Viel gravierender stellt sich die arbeitsschutzrechtliche Non-Compliance indes bei Arbeitsunfällen mit schwerem oder gar tödlichem Ausgang dar: sowohl die ermittelnden Staatsanwaltschaften (die sich von den Arbeitsschutzbehörden fachlich unterstützen lassen) als auch die Berufsgenossenschaften als Unfall- und Rentenversicherungsträger ermitteln die genauen Unfallursachen. Betriebsinterne Prozesse wie korrekte arbeitsschutzrechtliche Unterweisungen oder eben eine vorhandene, sachlich korrekte Gefährdungsbeurteilung sind dabei regelmäßig die ersten Dokumente, die erfahrungsgemäß vorgelegt werden müssen. Da etwaige Regressansprüche der verunfallten Person gesetzlich auf die Berufsgenossenschaften übergehen, stehen deshalb auch Schadensersatzklagen der Berufsgenossenschaft-Regress-Abteilungen im Raum.

Was können Unternehmen tun?

Um die haftungsrechtlichen Risiken zu minimieren, sollten Unternehmen ein Arbeitsschutz-Audit durchführen, um zu bewerten, ob sämtliche arbeitsschutzrechtlichen Vorschriften eingehalten werden. Hierbei sind insbesondere folgende Compliance-Aspekte zu berücksichtigen:

    • Wurde eine Gefährdungsbeurteilung durchgeführt und dokumentiert? Falls ja, wurde diese fortgeschrieben?

    • Wurden sämtliche Maßnahmen getroffen, um eine mögliche Gefährdung der Mitarbeiter zu vermeiden oder zumindest des Risiko für die Mitarbeiter zu minimieren?

    • Wurden die Mitarbeiter über Sicherheit und Gesundheitsschutz angemessen unterwiesen?

    • Wurden die vorgenannten Vorgänge ordnungsgemäß dokumentiert?
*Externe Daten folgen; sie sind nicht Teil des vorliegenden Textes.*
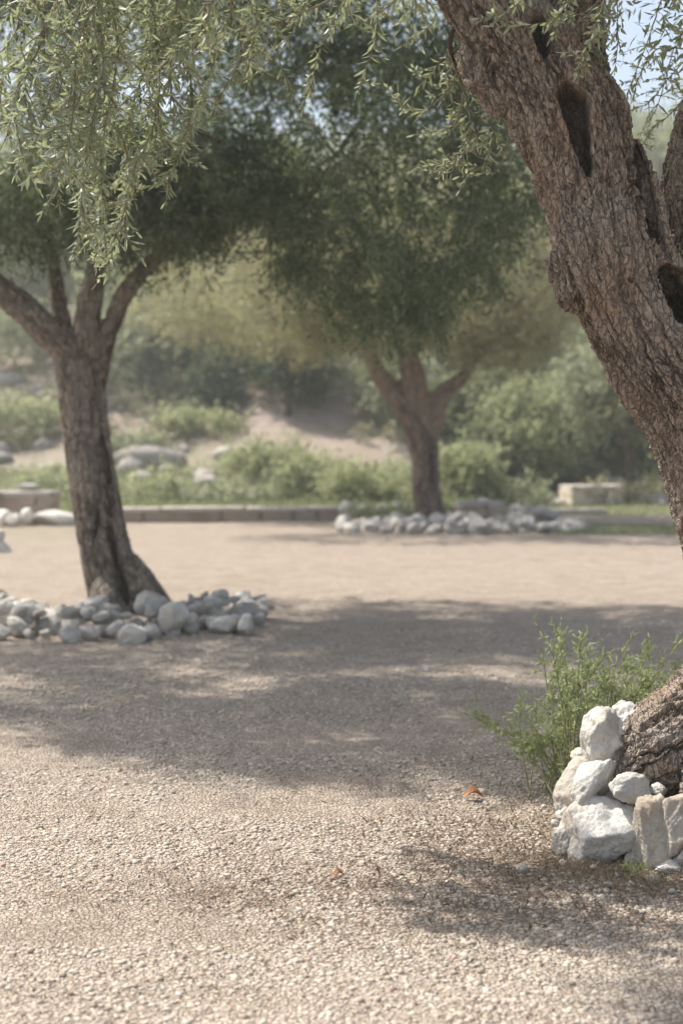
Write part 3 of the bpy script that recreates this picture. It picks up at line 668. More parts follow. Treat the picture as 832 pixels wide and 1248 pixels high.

    • Sind Leiharbeitnehmer nach Arbeitnehmerüberlassungsgesetz (AÜG) in all diese arbeitsschutzrechtlichen Prozesse hinreichend eingebunden?

Fazit

Arbeitsschutz-Compliance wird nicht nur aufgrund der steigenden Kontrollintensität in den nächsten Jahren an Bedeutung gewinnen. Durch eine Flexibilisierung der Arbeitswelt in vielen Bereichen (z.B. mobiles Arbeiten) sowie dem Einsatz grundlegend neuer Technologien (z.B. künstliche Intelligenz) werden sich auch Fragen des Arbeitsschutzes neu stellen.